Now I have sound in both firefox and seamonkey within this container. Don't know yet how to configure it in the seamonkey container. Maybe try editing the container config file.
I like to create a sakura (terminal) container, as that way the container is like a separate system that you can log into at the command level and run commands etc.
For firefox for instance, after having created a sakura container I run it so that its activated, and then download the
firefox...bz2 using the main (non container) seamonkey, and then use the main system to copy that file into the container and then extract it (I use /usr/lib as the location to extract to, so I end up with a /usr/lib/firefox folder with the firefox binary inside that folder). I also copy across the three libpulse type files that
Oscar's apulse (64 bit apulse-0.1.11-x86_64.pet) pet installs (I install it to the main system using pet, and copy the /usr/lib/libpul... files to the containers /usr/lib folder).
That (terminal container) way you can also run other things such as sound configuring ...etc. within the container.
Will have to come back and edit the path as not in Easy at present, something like /mnt/wkg/containers/sakura/.session is the root folder, so /usr/lib within that would be /mnt/wkg/containers/sakura/.session/usr/lib To repeat however the container must be running, otherwise that folder is just empty.
The other way for a container such as seamonkey might be to edit the ec-chroot file in that containers / folder (/mnt/wkg/containers/sakura/container ??? (again I'll have to check that path)) so that it just ran sakura instead of seamonkey.
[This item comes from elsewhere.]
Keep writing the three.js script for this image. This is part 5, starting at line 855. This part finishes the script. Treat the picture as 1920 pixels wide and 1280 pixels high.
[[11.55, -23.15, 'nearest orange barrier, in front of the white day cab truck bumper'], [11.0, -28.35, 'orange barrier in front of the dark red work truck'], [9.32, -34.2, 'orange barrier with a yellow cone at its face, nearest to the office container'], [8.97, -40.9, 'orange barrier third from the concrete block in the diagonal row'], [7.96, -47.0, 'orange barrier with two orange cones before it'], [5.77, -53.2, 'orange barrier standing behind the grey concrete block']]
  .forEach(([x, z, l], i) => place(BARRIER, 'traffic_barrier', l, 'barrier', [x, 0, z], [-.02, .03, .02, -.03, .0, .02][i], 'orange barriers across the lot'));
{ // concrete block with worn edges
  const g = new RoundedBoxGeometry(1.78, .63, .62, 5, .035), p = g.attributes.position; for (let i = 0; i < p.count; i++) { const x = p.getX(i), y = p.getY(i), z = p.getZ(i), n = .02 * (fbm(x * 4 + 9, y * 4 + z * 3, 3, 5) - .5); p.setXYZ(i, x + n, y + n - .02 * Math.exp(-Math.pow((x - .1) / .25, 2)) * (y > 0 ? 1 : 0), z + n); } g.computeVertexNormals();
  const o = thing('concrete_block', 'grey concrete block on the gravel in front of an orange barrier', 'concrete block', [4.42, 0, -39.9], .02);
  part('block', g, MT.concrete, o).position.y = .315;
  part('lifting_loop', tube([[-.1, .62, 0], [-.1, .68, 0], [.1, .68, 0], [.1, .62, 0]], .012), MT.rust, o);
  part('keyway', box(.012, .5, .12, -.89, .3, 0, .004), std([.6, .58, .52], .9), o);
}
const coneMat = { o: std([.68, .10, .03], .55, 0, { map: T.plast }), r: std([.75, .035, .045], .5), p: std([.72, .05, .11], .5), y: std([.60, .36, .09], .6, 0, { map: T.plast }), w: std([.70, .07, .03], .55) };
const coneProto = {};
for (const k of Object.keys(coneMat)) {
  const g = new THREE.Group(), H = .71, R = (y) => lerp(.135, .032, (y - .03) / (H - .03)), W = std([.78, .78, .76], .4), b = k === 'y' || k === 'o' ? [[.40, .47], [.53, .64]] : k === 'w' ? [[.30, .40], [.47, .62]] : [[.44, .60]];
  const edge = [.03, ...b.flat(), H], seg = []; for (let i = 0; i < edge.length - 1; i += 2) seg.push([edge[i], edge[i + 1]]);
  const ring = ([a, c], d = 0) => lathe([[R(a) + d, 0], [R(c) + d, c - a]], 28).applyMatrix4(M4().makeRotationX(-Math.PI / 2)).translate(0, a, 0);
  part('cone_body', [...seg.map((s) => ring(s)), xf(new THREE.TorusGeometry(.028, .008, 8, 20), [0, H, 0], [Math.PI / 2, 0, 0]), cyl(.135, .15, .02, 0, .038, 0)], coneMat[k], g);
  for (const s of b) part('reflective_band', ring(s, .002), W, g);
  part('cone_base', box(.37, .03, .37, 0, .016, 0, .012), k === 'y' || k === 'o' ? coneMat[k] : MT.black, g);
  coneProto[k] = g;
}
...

Hard code EXE=sakura variable for instance and then close that container session and restart it again so it ran sakura instead of seamonkey ... so you could edit things, and then after having made edits revert back again to running seamonkey.
The other route might be via /mnt/sdd2/containers/ and then the particular container such as sakura folder. I think that is where the current rw overlay files are stored.